[start DATASET SECTION]

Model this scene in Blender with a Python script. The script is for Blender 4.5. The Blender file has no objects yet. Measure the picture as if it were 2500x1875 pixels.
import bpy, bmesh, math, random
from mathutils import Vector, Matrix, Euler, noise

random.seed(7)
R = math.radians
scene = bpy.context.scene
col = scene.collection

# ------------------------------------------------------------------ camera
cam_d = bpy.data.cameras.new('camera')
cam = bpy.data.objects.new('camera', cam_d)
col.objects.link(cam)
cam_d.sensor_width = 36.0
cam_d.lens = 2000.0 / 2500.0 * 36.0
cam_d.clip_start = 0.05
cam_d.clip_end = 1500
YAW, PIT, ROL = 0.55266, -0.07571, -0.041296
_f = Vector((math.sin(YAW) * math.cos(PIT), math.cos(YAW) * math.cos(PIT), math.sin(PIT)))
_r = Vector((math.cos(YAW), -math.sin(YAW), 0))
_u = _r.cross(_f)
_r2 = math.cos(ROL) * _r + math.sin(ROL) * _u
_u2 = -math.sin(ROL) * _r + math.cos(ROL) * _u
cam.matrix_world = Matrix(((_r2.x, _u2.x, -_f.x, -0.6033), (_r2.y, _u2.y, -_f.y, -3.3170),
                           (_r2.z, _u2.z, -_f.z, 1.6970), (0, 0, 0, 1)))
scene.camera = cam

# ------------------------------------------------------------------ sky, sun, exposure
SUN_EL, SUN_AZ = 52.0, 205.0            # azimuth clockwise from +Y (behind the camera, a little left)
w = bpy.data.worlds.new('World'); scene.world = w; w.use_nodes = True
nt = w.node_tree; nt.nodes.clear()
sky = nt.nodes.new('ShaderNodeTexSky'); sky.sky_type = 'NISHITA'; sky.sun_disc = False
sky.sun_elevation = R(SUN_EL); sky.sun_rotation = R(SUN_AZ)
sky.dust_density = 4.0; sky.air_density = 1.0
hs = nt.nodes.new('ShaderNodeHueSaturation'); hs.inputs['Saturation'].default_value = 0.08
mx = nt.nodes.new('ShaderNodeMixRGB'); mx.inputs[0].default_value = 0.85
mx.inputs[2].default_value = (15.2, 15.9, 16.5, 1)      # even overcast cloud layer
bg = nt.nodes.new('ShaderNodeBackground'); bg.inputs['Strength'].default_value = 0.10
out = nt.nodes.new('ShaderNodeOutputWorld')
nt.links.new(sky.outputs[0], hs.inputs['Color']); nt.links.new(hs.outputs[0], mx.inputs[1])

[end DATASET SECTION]

**TASK OBJECTIVE**. Please write out the material word for word from its first line through the line holding "col = scene.collection", including both, and no line past it.

**RESPONSE BELOW**.
Model this scene in Blender with a Python script. The script is for Blender 4.5. The Blender file has no objects yet. Measure the picture as if it were 2500x1875 pixels.
import bpy, bmesh, math, random
from mathutils import Vector, Matrix, Euler, noise

random.seed(7)
R = math.radians
scene = bpy.context.scene
col = scene.collection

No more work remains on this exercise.